A Romney run in 2016 will face reporters eagerly resurrecting his 2012 gaffes

Among the upsides for Mitt Romney possibly making a third bid for the Republican presidential nomination is that he’s had lots of practice, but the downside is so many journalists on the politics beat remember how funny they thought it was to watch him do it in 2012.

During the 2012 presidential campaign, Romney made a series of unscripted public statements that inspired news outlets to extraordinary bouts of parsing his possible meaning, examining his sense of humor and sometimes even laughing at him for appearing out of touch with everyday Americans.

Among the most frequently mocked lines from the 2012 cycle was Romney’s “I love Big Bird.” The line, uttered during one of the three general election debates with President Obama, was part of Romney’s assertion that should he land in the White House, he would attempt to cut public funding to PBS.

ABC’s Rick Klein tweeted immediately after the remark that he had sought comment from the actual Big Bird from PBS’s Sesame Street. The Washington Post was moved to even write a fact-check: “Does Mitt Romney want to ‘kill’ Big Bird?”

In another debate, Romney expressed support of workplace equality for women, but then remarked that when he was governor of Massachusetts, he had consulted “binders full of women” in order to fill out his cabinet with more women.

“ ‘Binders full of women’ now has a binder full of jokes,” read the headline on a New York Times roundup of how supposedly funny the remark was. The Daily Beast dubbed it a “gender gaffe.”

Prior to the debate stumbles came the bizarre media obsession with Romney’s summer trip to a Wawa convenience store. He expressed delight during a campaign rally that Wawa stores feature computers that aid customers ordering sandwiches. He also used the anecdote to illustrate government inefficiency.

A BuzzFeed post emphasized that Romney pronounces it “Wawas” with an “S.” “Mitt Romney’s Wawa gaffe: Is he out of touch?” asked the International Business Times. Further complicating it was the fact the Wawa reference made little sense to millions of voters outside of the chain’s stores on the Eastern seaboard.

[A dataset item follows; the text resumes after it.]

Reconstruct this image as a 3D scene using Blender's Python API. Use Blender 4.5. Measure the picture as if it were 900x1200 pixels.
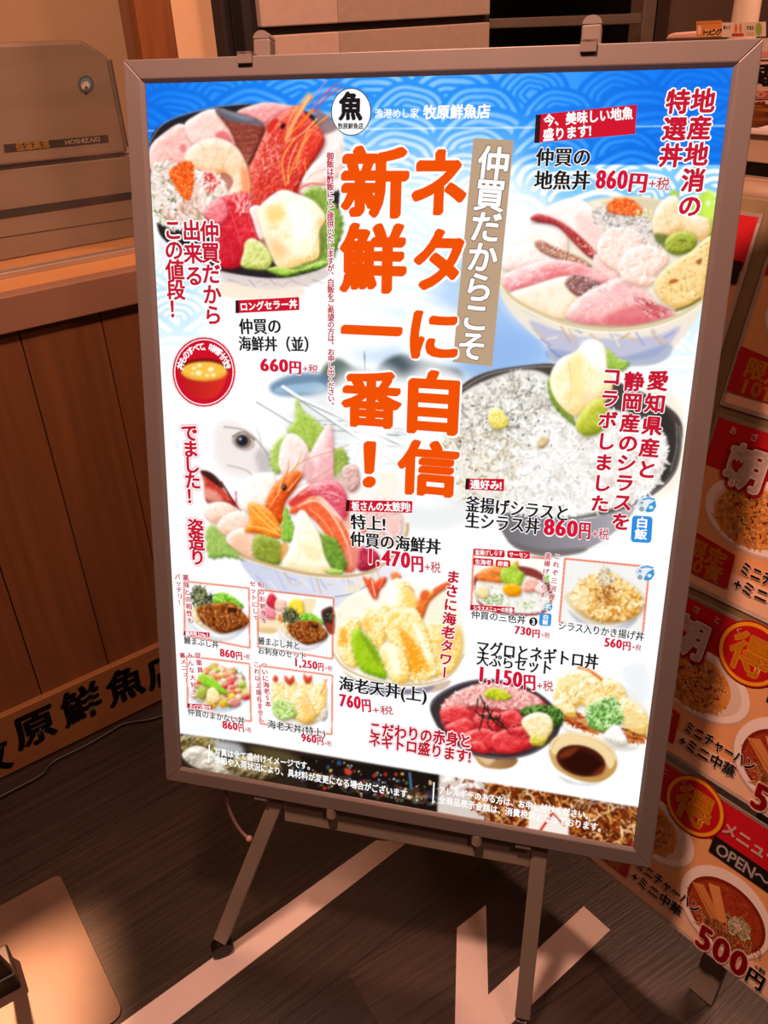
import bpy, bmesh, math, random
import numpy as np
from mathutils import Vector, Matrix, geometry
random.seed(7)
SC = bpy.context.scene
COL = SC.collection
for o in list(bpy.data.objects):
    bpy.data.objects.remove(o)

# ------------------------------------------------------------------ camera
H_CAM = 1.15
FOC = 992.0                                    # focal length in pixels of the 900 x 1200 frame
R_CAM = np.array([[0.9681792742811313, 0.0930567533033583, -0.23231300763643836],
                  [0.24702999933717282, -0.5039775986684301, 0.8276368524104439],
                  [-0.04006335332852648, -0.8586891292575197, -0.5109284754396022]])
cam_d = bpy.data.cameras.new('camera')
cam_d.sensor_fit = 'VERTICAL'
cam_d.sensor_height = 36.0
cam_d.sensor_width = 27.0
cam_d.lens = FOC * 36.0 / 1200.0
cam_d.clip_start = 0.02
cam = bpy.data.objects.new('camera', cam_d)
COL.objects.link(cam)
_m = Matrix.Identity(4)
for i in range(3):
    _m[i][0] = R_CAM[i][0]; _m[i][1] = -R_CAM[i][1]; _m[i][2] = -R_CAM[i][2]
_m[2][3] = H_CAM
cam.matrix_world = _m
SC.camera = cam

# ------------------------------------------------------------------ world, lamps, exposure
w = bpy.data.worlds.new('world'); SC.world = w; w.use_nodes = True
w.node_tree.nodes['Background'].inputs[0].default_value = (1.0, 0.40, 0.24, 1)
w.node_tree.nodes['Background'].inputs[1].default_value = 0.02
def lamp(name, kind, loc, target, power, col, size=0.1, spot=None, blend=0.3):
    l = bpy.data.lights.new(name, kind); l.energy = power; l.color = col
    if kind == 'AREA': l.shape = 'DISK'; l.size = size
    else: l.shadow_soft_size = size
    if spot: l.spot_size = math.radians(spot); l.spot_blend = blend
    o = bpy.data.objects.new(name, l); COL.objects.link(o)
    o.location = loc
    o.rotation_euler = (Vector(target) - Vector(loc)).to_track_quat('-Z', 'Y').to_euler()
    return o
WARM = (1.0, 0.50, 0.35)
lamp('ceiling_lamp_light', 'AREA', (-0.30, 0.38, 2.05), (-0.25, 0.50, 0), 30, WARM, 0.16)
lamp('pillar_fill_light', 'AREA', (0.80, 1.55, 2.60), (0.7, 2.2, 1.1), 44, (1.0, 0.48, 0.31), 0.4)  # added fill without a fitting, brightens the pillar wall
lamp('board_fill_light', 'AREA', (0.95, -0.25, 2.55), (0.3, 0.85, 0.6), 11, (1.0, 0.47, 0.33), 0.22)  # unseen lamp added at front right to lift the menu signboard
lamp('machine_fill_light', 'AREA', (-0.90, 1.16, 1.80), (-0.72, 1.40, 1.0), 1.6, (1.0, 0.47, 0.19), 0.25)  # extra lamp put behind the pane to brighten the cabinet
lamp('counter_lamp_light', 'SPOT', (-1.22, 0.66, 1.03), (-0.85, 0.46, 0), 330, (1.0, 0.44, 0.22), 0.012, 30, 0.6)
vs = SC.view_settings
SC.display_settings.display_device = 'sRGB'
vs.view_transform = 'Standard'; vs.look = 'None'; vs.exposure = 0.0; vs.gamma = 1.0
vs.use_curve_mapping = False

# ------------------------------------------------------------------ helpers: measuring
def ray(x, y):
    v = R_CAM @ np.array([(x - 450) / FOC, (y - 600) / FOC, 1.0])
    return v / np.linalg.norm(v)
CAMP = np.array([0, 0, H_CAM])
def on_plane(x, y, p0, n):
    r = ray(x, y)
    return CAMP + r * (((np.asarray(p0) - CAMP) @ n) / (r @ n))
def on_floor(x, y, z=0.0):
    return on_plane(x, y, (0, 0, z), np.array([0, 0, 1.0]))

# ------------------------------------------------------------------ helpers: materials
def srgb(c):
    if isinstance(c, str):
        c = c.lstrip('#'); c = [int(c[i:i+2], 16) / 255 for i in (0, 2, 4)]
    return [x / 12.92 if x <= 0.04045 else ((x + 0.055) / 1.055) ** 2.4 for x in c]
def mat(name, col, rough=0.5, metal=0.0, noise=0.0, scale=20.0, stretch=(1, 1, 1), bump=0.0, col2=None, spec=0.5):
    m = bpy.data.materials.new(name); m.use_nodes = True
    nt = m.node_tree; b = nt.nodes['Principled BSDF']
    b.inputs['Roughness'].default_value = rough; b.inputs['Metallic'].default_value = metal
    b.inputs['Specular IOR Level'].default_value = spec
    c = tuple(srgb(col)) + (1,)
    tc = nt.nodes.new('ShaderNodeTexCoord'); mp = nt.nodes.new('ShaderNodeMapping')
    mp.inputs['Scale'].default_value = stretch
    nz = nt.nodes.new('ShaderNodeTexNoise'); nz.inputs['Scale'].default_value = scale
    nz.inputs['Detail'].default_value = 6
    nt.links.new(tc.outputs['Object'], mp.inputs[0]); nt.links.new(mp.outputs[0], nz.inputs['Vector'])
    rp = nt.nodes.new('ShaderNodeValToRGB')
    c2 = tuple(srgb(col2)) + (1,) if col2 else tuple(x * (1 - noise) for x in c[:3]) + (1,)
    rp.color_ramp.elements[0].position = 0.3; rp.color_ramp.elements[0].color = c2
    rp.color_ramp.elements[1].position = 0.7; rp.color_ramp.elements[1].color = c
    nt.links.new(nz.outputs['Fac'], rp.inputs[0]); nt.links.new(rp.outputs[0], b.inputs['Base Color'])
    if bump:
        bp = nt.nodes.new('ShaderNodeBump'); bp.inputs['Strength'].default_value = bump
        bp.inputs['Distance'].default_value = 0.002
        nt.links.new(nz.outputs['Fac'], bp.inputs['Height']); nt.links.new(bp.outputs[0], b.inputs['Normal'])
    return m
def print_mat(name, emit):
    """printed sheet: colours from the mesh's own colour attribute; backlit when emit > 0"""
    m = bpy.data.materials.new(name); m.use_nodes = True
    nt = m.node_tree; b = nt.nodes['Principled BSDF']
    at = nt.nodes.new('ShaderNodeVertexColor'); at.layer_name = 'ink'
    if emit:
        b.inputs['Base Color'].default_value = (0.004, 0.004, 0.004, 1); b.inputs['Roughness'].default_value = 0.6
        b.inputs['Specular IOR Level'].default_value = 0.02
        nt.links.new(at.outputs['Color'], b.inputs['Emission Color']); b.inputs['Emission Strength'].default_value = emit
        m.cycles.emission_sampling = 'NONE'
    else:
        nt.links.new(at.outputs['Color'], b.inputs['Base Color']); b.inputs['Roughness'].default_value = 0.45
    return m
def plank_mat(name, dark, light, ang, plank=0.15, length=1.2, rough=0.38):
    m = bpy.data.materials.new(name); m.use_nodes = True
    nt = m.node_tree; b = nt.nodes['Principled BSDF']; L = nt.links.new
    tc = nt.nodes.new('ShaderNodeTexCoord')
    mp = nt.nodes.new('ShaderNodeMapping'); mp.inputs['Rotation'].default_value = (0, 0, -ang)
    L(tc.outputs['Object'], mp.inputs[0])
    st = nt.nodes.new('ShaderNodeMapping'); st.inputs['Scale'].default_value = (2.2, 55, 1); L(mp.outputs[0], st.inputs[0])
    nz = nt.nodes.new('ShaderNodeTexNoise'); nz.inputs['Scale'].default_value = 2.0; nz.inputs['Detail'].default_value = 9
    nz.inputs['Roughness'].default_value = 0.65; L(st.outputs[0], nz.inputs['Vector'])
    bk = nt.nodes.new('ShaderNodeTexBrick'); bk.offset = 0.37
    bk.inputs['Scale'].default_value = 1.0; bk.inputs['Brick Width'].default_value = length; bk.inputs['Row Height'].default_value = plank
    bk.inputs['Mortar Size'].default_value = 0.0012; bk.inputs['Color1'].default_value = (0.75, 0.75, 0.75, 1)
    bk.inputs['Color2'].default_value = (1.15, 1.15, 1.15, 1); bk.inputs['Mortar'].default_value = (0.25, 0.25, 0.25, 1)
    L(mp.outputs[0], bk.inputs['Vector'])
    rp = nt.nodes.new('ShaderNodeValToRGB')
    rp.color_ramp.elements[0].position = 0.32; rp.color_ramp.elements[0].color = tuple(srgb(dark)) + (1,)
    rp.color_ramp.elements[1].position = 0.72; rp.color_ramp.elements[1].color = tuple(srgb(light)) + (1,)
    L(nz.outputs['Fac'], rp.inputs[0])
    mx = nt.nodes.new('ShaderNodeMix'); mx.data_type = 'RGBA'; mx.blend_type = 'MULTIPLY'; mx.inputs[0].default_value = 1
    L(rp.outputs[0], mx.inputs[6]); L(bk.outputs['Color'], mx.inputs[7]); L(mx.outputs[2], b.inputs['Base Color'])
    b.inputs['Roughness'].default_value = rough
    bp = nt.nodes.new('ShaderNodeBump'); bp.inputs['Strength'].default_value = 0.5; bp.inputs['Distance'].default_value = 0.0015
    L(nz.outputs['Fac'], bp.inputs['Height']); L(bp.outputs[0], b.inputs['Normal'])
    return m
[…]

MSNBC’s Andrea Mitchell had the misfortune of airing an edited clip on her show of Romney’s ode to Wawa, only to later have to admit that it had unfairly made Romney appear foolishly enamored by convenience store technology.

There were more: Romney, with all his wealth, admitting that his wife drives “a couple of Cadillacs;” rhetorically extending primary opponent Rick Perry a $10,000 bet; referring to the engagement of sports as “sport” and declaring his affinity for NASCAR because he knew several racing team owners.